→ Task prompt:
For each line that holds "extends", copy the line out.

→ Information supplied:

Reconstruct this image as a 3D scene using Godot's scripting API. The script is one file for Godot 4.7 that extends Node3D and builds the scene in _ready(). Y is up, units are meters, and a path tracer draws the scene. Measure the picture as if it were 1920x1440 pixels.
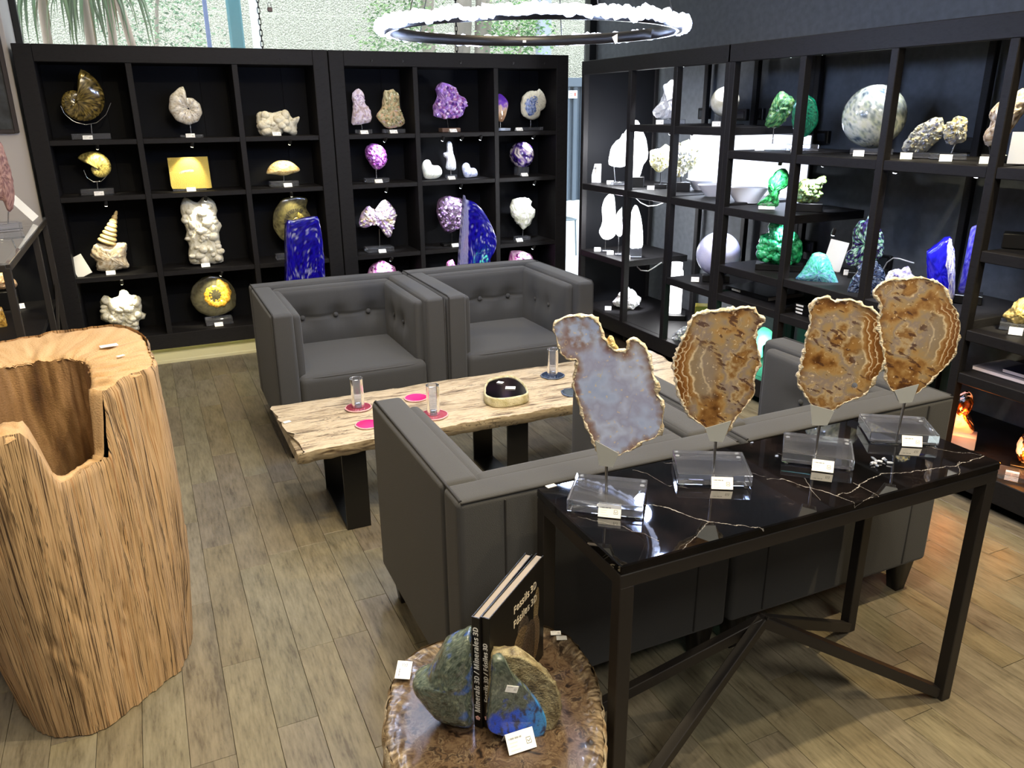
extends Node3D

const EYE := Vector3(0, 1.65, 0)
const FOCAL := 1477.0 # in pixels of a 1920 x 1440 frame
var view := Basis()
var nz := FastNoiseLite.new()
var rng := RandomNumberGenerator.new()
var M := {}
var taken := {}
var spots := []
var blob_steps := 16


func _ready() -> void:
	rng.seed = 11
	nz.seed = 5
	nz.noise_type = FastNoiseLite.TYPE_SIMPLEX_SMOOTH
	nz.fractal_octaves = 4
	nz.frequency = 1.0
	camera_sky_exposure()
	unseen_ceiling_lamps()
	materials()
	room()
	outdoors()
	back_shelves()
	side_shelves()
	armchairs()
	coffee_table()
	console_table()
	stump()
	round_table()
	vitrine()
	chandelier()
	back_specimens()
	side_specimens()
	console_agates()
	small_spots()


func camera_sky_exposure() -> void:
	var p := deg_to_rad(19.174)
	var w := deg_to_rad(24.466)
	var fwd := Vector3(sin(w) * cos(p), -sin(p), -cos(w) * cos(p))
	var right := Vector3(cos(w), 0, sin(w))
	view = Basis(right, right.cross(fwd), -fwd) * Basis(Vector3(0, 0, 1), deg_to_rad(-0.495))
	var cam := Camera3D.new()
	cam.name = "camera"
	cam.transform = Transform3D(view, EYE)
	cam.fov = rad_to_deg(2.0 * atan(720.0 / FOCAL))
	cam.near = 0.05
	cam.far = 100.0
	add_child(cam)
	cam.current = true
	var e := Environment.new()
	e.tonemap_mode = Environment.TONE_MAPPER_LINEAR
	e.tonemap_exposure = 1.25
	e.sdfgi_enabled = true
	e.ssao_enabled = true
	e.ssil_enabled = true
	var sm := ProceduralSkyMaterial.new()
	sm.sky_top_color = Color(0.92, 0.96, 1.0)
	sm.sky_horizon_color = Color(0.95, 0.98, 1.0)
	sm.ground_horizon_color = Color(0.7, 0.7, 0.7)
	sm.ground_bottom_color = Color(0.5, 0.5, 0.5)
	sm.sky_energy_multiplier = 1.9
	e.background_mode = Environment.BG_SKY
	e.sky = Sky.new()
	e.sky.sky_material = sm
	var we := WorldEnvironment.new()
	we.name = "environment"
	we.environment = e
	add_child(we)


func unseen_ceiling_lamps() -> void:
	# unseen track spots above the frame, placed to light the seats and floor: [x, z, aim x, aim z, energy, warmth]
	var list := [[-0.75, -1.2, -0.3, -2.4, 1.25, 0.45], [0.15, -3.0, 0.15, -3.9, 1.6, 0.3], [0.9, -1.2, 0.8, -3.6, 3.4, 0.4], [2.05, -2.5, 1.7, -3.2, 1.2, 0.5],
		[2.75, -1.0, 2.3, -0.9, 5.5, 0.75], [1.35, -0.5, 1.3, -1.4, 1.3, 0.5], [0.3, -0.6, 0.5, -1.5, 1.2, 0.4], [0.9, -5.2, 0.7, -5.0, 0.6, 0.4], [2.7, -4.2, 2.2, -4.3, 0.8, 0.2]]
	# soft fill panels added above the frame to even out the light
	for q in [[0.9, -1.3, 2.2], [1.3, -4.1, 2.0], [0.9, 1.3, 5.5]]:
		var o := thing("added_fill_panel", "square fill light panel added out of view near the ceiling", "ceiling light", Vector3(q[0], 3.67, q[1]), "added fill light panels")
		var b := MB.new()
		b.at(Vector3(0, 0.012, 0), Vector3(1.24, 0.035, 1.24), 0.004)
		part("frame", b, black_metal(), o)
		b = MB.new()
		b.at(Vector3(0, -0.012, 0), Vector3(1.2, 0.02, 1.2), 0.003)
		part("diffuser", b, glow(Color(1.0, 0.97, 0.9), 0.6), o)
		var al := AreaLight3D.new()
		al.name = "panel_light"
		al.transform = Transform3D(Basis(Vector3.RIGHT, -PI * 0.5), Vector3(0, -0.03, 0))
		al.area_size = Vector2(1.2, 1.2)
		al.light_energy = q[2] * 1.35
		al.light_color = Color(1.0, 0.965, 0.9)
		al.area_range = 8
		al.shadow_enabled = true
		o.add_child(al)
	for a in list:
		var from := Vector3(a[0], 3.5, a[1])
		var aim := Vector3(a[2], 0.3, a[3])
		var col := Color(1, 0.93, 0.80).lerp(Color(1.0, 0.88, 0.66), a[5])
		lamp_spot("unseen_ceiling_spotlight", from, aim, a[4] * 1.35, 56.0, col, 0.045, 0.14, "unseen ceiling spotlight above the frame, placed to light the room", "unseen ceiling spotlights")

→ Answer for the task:
Reconstruct this image as a 3D scene using Godot's scripting API. The script is one file for Godot 4.7 that extends Node3D and builds the scene in _ready(). Y is up, units are meters, and a path tracer draws the scene. Measure the picture as if it were 1920x1440 pixels.
extends Node3D